Many postings of turtles — some apparently trapped or killed due to lava — have been circulating on social media. However, experts from NOAA Fisheries and DLNR say that even if they could find these turtles, relocating them would be a challenge.

This is due to the risk of harm that comes from not having a safe access by land or sea to capture to these animals, as well as the turtles' territorial instinct which may coerce them to swim back to their home.

Researchers do believe that the turtles in distress — which had a clear path to the ocean — swam away from the area.

This is the third trip in the past 10 days that the DLNR has taken to look for the turtles threatened by the lava flow.

DLNR Chair Suzanne Case said, "We're charged with the mission of protecting Hawaii's natural resources and we obviously share everyone's concerns and sadness over the loss of turtles and any other aquatic and terrestrial wildlife."

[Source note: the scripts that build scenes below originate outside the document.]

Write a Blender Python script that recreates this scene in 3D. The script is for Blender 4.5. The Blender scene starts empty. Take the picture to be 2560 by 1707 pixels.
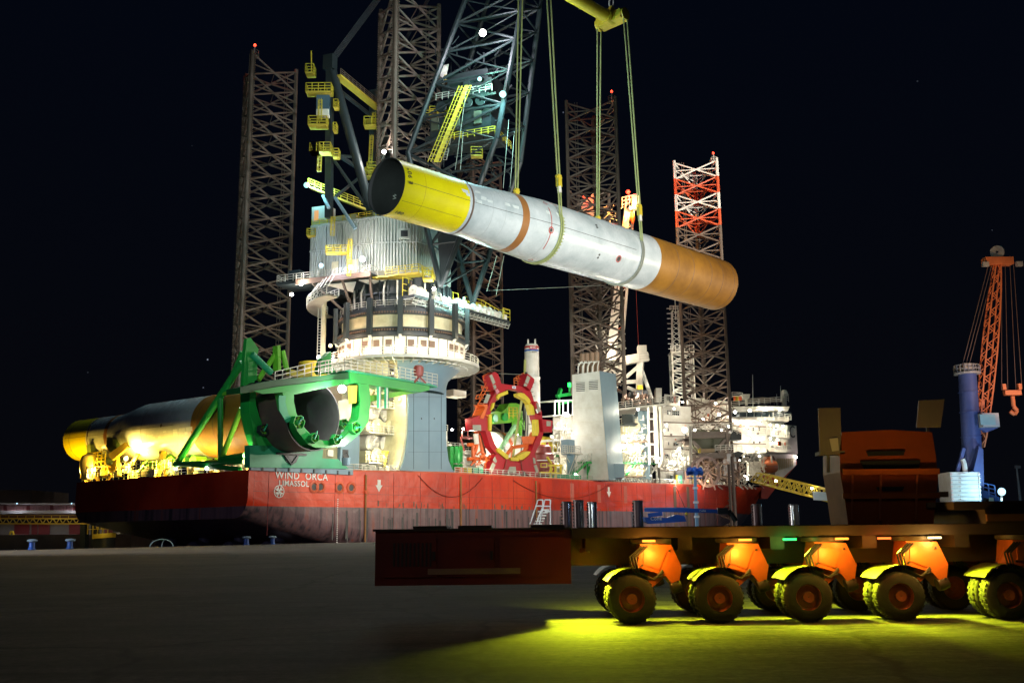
import bpy, math, random
from mathutils import Vector, Matrix
random.seed(7)
R = math.radians
sc = bpy.context.scene
COL = sc.collection
# ------------------------------------------------------------------ camera
F_, TH, RO, EYE = 2269.04/2352, 0.1885, 0.0113, 1.6
cam_d = bpy.data.cameras.new('camera'); cam = bpy.data.objects.new('camera', cam_d); COL.objects.link(cam)
cam_d.sensor_width = 36; cam_d.lens = 36*F_; cam_d.clip_start = .1; cam_d.clip_end = 6000
cam.matrix_world = Matrix.Translation((0, 0, EYE)) @ Matrix.Rotation(math.pi/2+TH, 4, 'X') @ Matrix.Rotation(-RO, 4, 'Z')
sc.camera = cam
# ------------------------------------------------------------------ night sky
w = bpy.data.worlds.new('World'); sc.world = w; w.use_nodes = True
nt = w.node_tree; bg = nt.nodes['Background']
geo = nt.nodes.new('ShaderNodeTexCoord'); sep = nt.nodes.new('ShaderNodeSeparateXYZ')
nt.links.new(geo.outputs['Generated'], sep.inputs[0])
cr = nt.nodes.new('ShaderNodeValToRGB'); e = cr.color_ramp.elements
e[0].position = 0; e[0].color = (.0020, .0022, .0034, 1); e[1].position = .6; e[1].color = (.0007, .0018, .0052, 1)
nt.links.new(sep.outputs['Z'], cr.inputs[0])
vo = nt.nodes.new('ShaderNodeTexVoronoi'); vo.inputs['Scale'].default_value = 34
nt.links.new(geo.outputs['Generated'], vo.inputs['Vector'])
lt = nt.nodes.new('ShaderNodeMath'); lt.operation = 'LESS_THAN'; lt.inputs[1].default_value = .026
nt.links.new(vo.outputs['Distance'], lt.inputs[0])
wn = nt.nodes.new('ShaderNodeSeparateColor'); nt.links.new(vo.outputs['Color'], wn.inputs[0])
gt = nt.nodes.new('ShaderNodeMath'); gt.operation = 'POWER'; gt.inputs[1].default_value = 5
nt.links.new(wn.outputs[0], gt.inputs[0])
mu = nt.nodes.new('ShaderNodeMath'); mu.operation = 'MULTIPLY'; nt.links.new(lt.outputs[0], mu.inputs[0]); nt.links.new(gt.outputs[0], mu.inputs[1])
ad = nt.nodes.new('ShaderNodeMixRGB'); ad.blend_type = 'ADD'; ad.inputs[2].default_value = (.22, .25, .32, 1)
nt.links.new(mu.outputs[0], ad.inputs[0]); nt.links.new(cr.outputs[0], ad.inputs[1])
nt.links.new(ad.outputs[0], bg.inputs['Color']); bg.inputs['Strength'].default_value = 1
sc.view_settings.view_transform = 'Standard'; sc.view_settings.look = 'None'
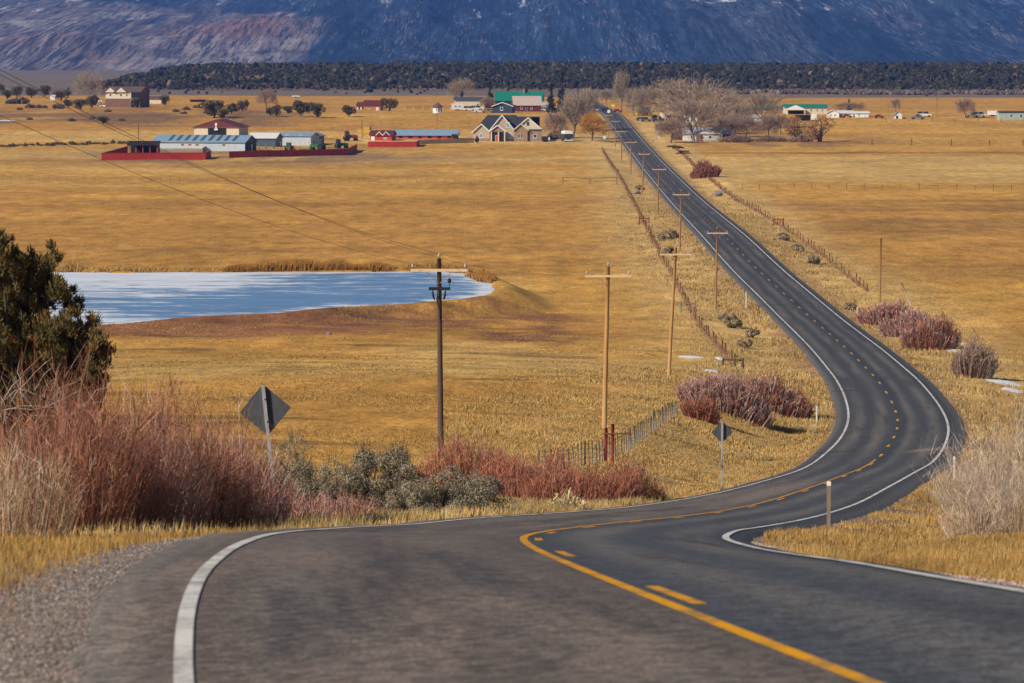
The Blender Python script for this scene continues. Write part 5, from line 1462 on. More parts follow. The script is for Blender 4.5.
def wire(a, b, sag, label, r=.010, n=24):
    t = np.linspace(0, 1, n)
    pts = [(a.x+(b.x-a.x)*u, a.y+(b.y-a.y)*u, a.z+(b.z-a.z)*u-4*sag*u*(1-u)) for u in t]
    mb = MB(); o = empty("power_wire", (0, 0, 0))
    bpy.data.objects.remove(o)
    mb.tube(pts, r, 5); o = mb.build("power_wire", P['wire'])
    tag(o, label, "wire", "power wires")
for j, nm in enumerate(("left arm end", "right arm end", "top")):
    wire(E0[j], E1[j], 1.3, "long power wire rising to the upper left from the dark weathered pole's " + nm, .007)
    wire(E1[j], E2[j], .35, "thin power wire from the dark weathered pole to the yellow pine pole, " + nm, .0045)
    wire(E2[j], E3[j], .35, "thin power wire between the two yellow pine poles, " + nm, .0045)

_span = ("in front of the bend's straight", "over the verge's sage bushes", "beyond the sage bushes", "between the third and fourth thin poles", "between the fourth and fifth thin poles", "between the fifth and sixth thin poles", "beside the orange willow")
for k in range(len(PE)-1):
    for j, nm in enumerate(("left arm end", "right arm end", "pole top")):
        wire(PE[k][j], PE[k+1][j], .9, "thin roadside power wire " + _span[k] + ", " + nm, .009, 12)
for j, nm in enumerate(("left arm end", "right arm end", "pole top")):
    wire(E3[j], PE[0][j], .9, "thin power wire from the leaning pine pole to the road verge, " + nm, .007, 14)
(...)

Case added, "As much as we'd like to rescue and save each creature impacted by the East Rift Zone eruption, much of it is simply beyond all of our control. The restricted zones are necessary for public safety. I really encourage everyone to respect and stay out of areas that are off limits as established by the Hawaii County Civil Defense Agency and the U.S. Coast Guard."

Anyone who sees turtles or other animals trapped by lava -- outside of the restricted disaster zone -- can report it to NOAA's turtle stranding hotline at 1-888-256-9840 or can call the DLNR hotline at (808) 643-DLNR.